Charlotte’s family makes some big promises on her behalf today. To renounce Satan and all the spiritual forces of wickedness, all the evil powers of this world that corrupt and destroy the creatures of God; to turn to Jesus Christ, follow him and obey him, trusting in his grace and love. Those are big promises indeed. But so are the ones we all make, today, and every time we baptize a new member into Christ’s body the church.
When we commit, with God’s help, to loving our neighbor as ourself, to striving for justice and peace among all people, to respecting the dignity of every human being. And to doing all in our power – ALL IN OUR POWER! – to support Charlotte in her life in Christ. We promise that when this child needs us, we’ll be there.

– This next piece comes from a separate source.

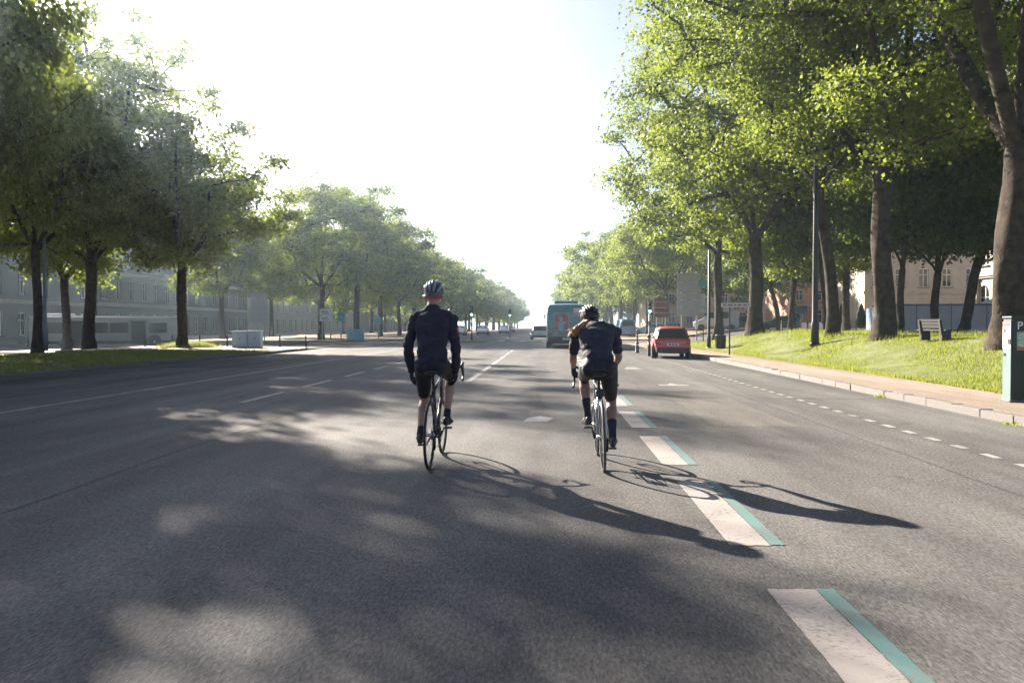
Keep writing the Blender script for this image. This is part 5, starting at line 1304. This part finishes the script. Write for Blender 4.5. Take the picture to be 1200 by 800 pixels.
# ------------------------------------------------------------------ vehicles
def quadpanel(P, inset, off, th=.012):
    """thin slab on a quad a,b,c,d (any order round), inset towards its centre, pushed out by off"""
    a, b, c, d = [Vector(p) for p in P]; m = (a + b + c + d) / 4; n = (b - a).cross(d - a).normalized()
    if n.dot(m - Vector((0, m.y * .5, .6))) < 0: n = -n
    q = [p + (m - p).normalized() * min(inset, (m - p).length * .4) + n * off for p in (a, b, c, d)]
    r = [p - n * th for p in q]
    return q, r
def car(label, loc, rz, paint, L=3.95, W=1.69, H=1.47, style='hatch', group=None, plate=True, roof=None, lit=False):
    t = thing('parked_car' if not lit else 'car', label, 'car', loc, rz, group)
    hl, hw = L / 2, W / 2; zb = H * .62; gl = .20
    if style == 'hatch': st = [(-hl, .30, zb * .86, zb * .88, .90, .80), (-hl + .05, .22, zb, zb + .02, .96, .82), (-hl + .34, .20, zb, H - .06, .99, .76), (-hl + .75, .20, zb, H - .015, 1, .76), (-.35, .20, zb, H, 1, .77), (.15, .20, zb - .01, H - .03, 1, .76), (hl - 1.15, .20, zb - .05, zb - .01, 1, .80), (hl - .55, .20, zb - .13, zb - .10, .985, .78), (hl - .12, .22, zb - .24, zb - .22, .93, .72), (hl, .30, zb - .36, zb - .35, .84, .62)]
    elif style == 'van': st = [(-hl, .30, zb * .9, H - .1, .95, .82), (-hl + .06, .22, zb, H - .03, .98, .84), (-hl + .5, .20, zb, H, 1, .86), (-hl + 1.0, .20, zb, H, 1, .86), (.2, .20, zb, H, 1, .86), (.7, .20, zb - .01, H - .02, 1, .84), (hl - .95, .20, zb - .1, zb - .06, 1, .80), (hl - .5, .20, zb - .2, zb - .16, .985, .78), (hl - .12, .22, zb - .3, zb - .28, .93, .72), (hl, .30, zb - .42, zb - .40, .86, .62)]
    else: st = [(-hl, .32, zb * .80, zb * .82, .88, .72), (-hl + .08, .22, zb * .96, zb * .98, .95, .80), (-hl + .65, .20, zb, zb + .02, .99, .80), (-hl + 1.25, .20, zb, H - .05, 1, .74), (-.25, .20, zb, H, 1, .75), (.25, .20, zb - .01, H - .03, 1, .74), (hl - 1.25, .20, zb - .05, zb - .01, 1, .80), (hl - .6, .20, zb - .12, zb - .09, .985, .78), (hl - .12, .22, zb - .23, zb - .21, .93, .72), (hl, .32, zb - .36, zb - .35, .84, .62)]
    rings = []
    for y, z0, z1, z2, f, fr in st:
        w1 = hw * f
        half = [(w1 * .86, z0), (w1 * .965, z0 + .07), (w1 * .995, z0 + (z1 - z0) * .40), (w1, z0 + (z1 - z0) * .62), (w1 * .965, z1 - .015), (w1 * fr + (w1 * .95 - w1 * fr) * (0 if z2 - z1 > .2 else .7), max(z1, z2 - .05)), (w1 * fr * .80, z2 - .005), (0, z2 + .012)]
        rings.append([(x, y, z) for x, z in half] + [(-x, y, z) for x, z in half[-2::-1]])
    b = MB().loft(rings)
    body = b.build('body', paint, t, True, bevel=0)
    body.modifiers.new('sub', 'SUBSURF').render_levels = 1
    def glassy(name, P, inset, off, m=MAT_GLASS):
        q, r = quadpanel(P, inset, off)
        return MB().loft([r, q]).build(name, m, t)
    for sx in (1, -1):
        f = lambda i, j: Vector((rings[i][j][0] * sx, rings[i][j][1], rings[i][j][2]))
        for i in ((2, 3, 4) if style != 'sedan' else (3, 4)):
            if style == 'van' and i == 2: continue
            glassy('side_window', (f(i, 4), f(i + 1, 4), f(i + 1, 5), f(i, 5)), .055, .010)
    def rearq(i0, i1, j): return (Vector(rings[i0][j]), Vector(rings[i0][14 - j]), Vector(rings[i1][14 - j]), Vector(rings[i1][j]))
    ia, ib = {'hatch': (1, 2), 'van': (0, 1), 'sedan': (2, 3)}[style]
    if style == 'van':
        glassy('rear_window', ((hw * .78, -hl, zb), (-hw * .78, -hl, zb), (-hw * .72, -hl + .02, H - .2), (hw * .72, -hl + .02, H - .2)), .03, .012)
    else: glassy('rear_window', rearq(ia, ib, 5), .05, .016)
    glassy('windscreen', rearq(6, 5, 5), .05, .014)
    m_tail = M('tail_lamp', (.30, .02, .015), .2, 0, .1, 20); m_head = M('head_lamp', (.65, .67, .7), .12, .3, .05, 20)
    for sx in (-1, 1):
        MB().loft([[(sx * hw * .70, -hl + .03, zb * .72), (sx * hw * .93, -hl + .07, zb * .70), (sx * hw * .955, -hl + .12, zb * .98), (sx * hw * .80, -hl + .03, zb * .98)], [(sx * hw * .70, -hl - .012, zb * .72), (sx * hw * .95, -hl + .04, zb * .70), (sx * hw * .975, -hl + .09, zb * .98), (sx * hw * .80, -hl - .005, zb * .98)]]).build('tail_light', m_tail, t)
        MB().ell((sx * hw * .68, hl - .10, zb * .66), (.17, .12, .085), 12, 8).build('headlight', m_head, t, True)
        MB().ell((sx * (hw + .09), .35 if style != 'van' else .75, zb + .06), (.10, .05, .07), 10, 7).tube((sx * hw * .95, .38 if style != 'van' else .78, zb), (sx * (hw + .05), .36 if style != 'van' else .76, zb + .04), .02).build('mirror', MAT_BLACK, t, True)
    MB().box((0, hl - .07, .33), (W * .86, .14, .2)).build('front_bumper', M('dark_trim', (.03, .028, .028), .6), t, bevel=.03)
    MB().box((0, -hl + .05, .36), (W * .90, .14, .22)).build('rear_bumper', MAT_BLACK if style == 'van' else M('dark_trim', (.03, .028, .028), .6), t, bevel=.03)
    if plate:
        p_ = MB().box((0, -hl - .025, .60), (.52, .02, .115)).build('licence_plate', M('plate_white', (.55, .55, .52), .5), t)
        MB().box((-.14, -hl - .037, .60), (.10, .004, .055)).box((.0, -hl - .037, .60), (.12, .004, .055)).box((.14, -hl - .037, .60), (.10, .004, .055)).build('lettering', MAT_BLACK, p_)
    wy = hl * .655
    for sx in (-1, 1):
        for y in (-wy, wy):
            w_ = MB().lathe([(.19, -.09), (.285, -.095), (.305, -.07), (.305, .07), (.285, .095), (.19, .09)], 24, (0, 0, 0), 'X').build('wheel', MAT_RUBBER, t, True)
            w_.location = (sx * (hw - .085), y, .305)
            rm = MB().lathe([(.0, .075), (.05, .085), (.185, .088), (.195, .098), (.2, .09)], 18, (0, 0, 0), 'X', False)
            for k in range(5): rm.box((.09, .11 * math.cos(k * 1.2566), .11 * math.sin(k * 1.2566)), (.02, .05, .16), Matrix.Rotation(k * 1.2566 + PI / 2, 3, 'X'))
            ro = rm.build('rim', MAT_CHROME, w_, True)
            if sx < 0: ro.rotation_euler.z = PI
            MB().lathe([(.335, -.11), (.35, -.11), (.35, .03), (.335, .03)], 24, (sx * (hw - .085) + sx * .07, y, .305), 'X', True).build('wheel_arch', MAT_BLACK, t, True)
    return t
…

A big diverse loving family in Christ, complete with fun cousins, wise grandpas, fierce aunties, and all the rest.
Let’s make those promises today with eyes and hearts open. Committing ourselves to do all in our power to support this little one in her growing, her exploring, her wondering, her seeking and her finding, her struggling and her flourishing. And not Charlotte only but every child we baptize, every child that Christ sets among us as ours to care for and learn from; and not these children only, but every child made in God’s image, born into this hard, beautiful, risky world of ours, as Jesus was, long ago in Bethlehem.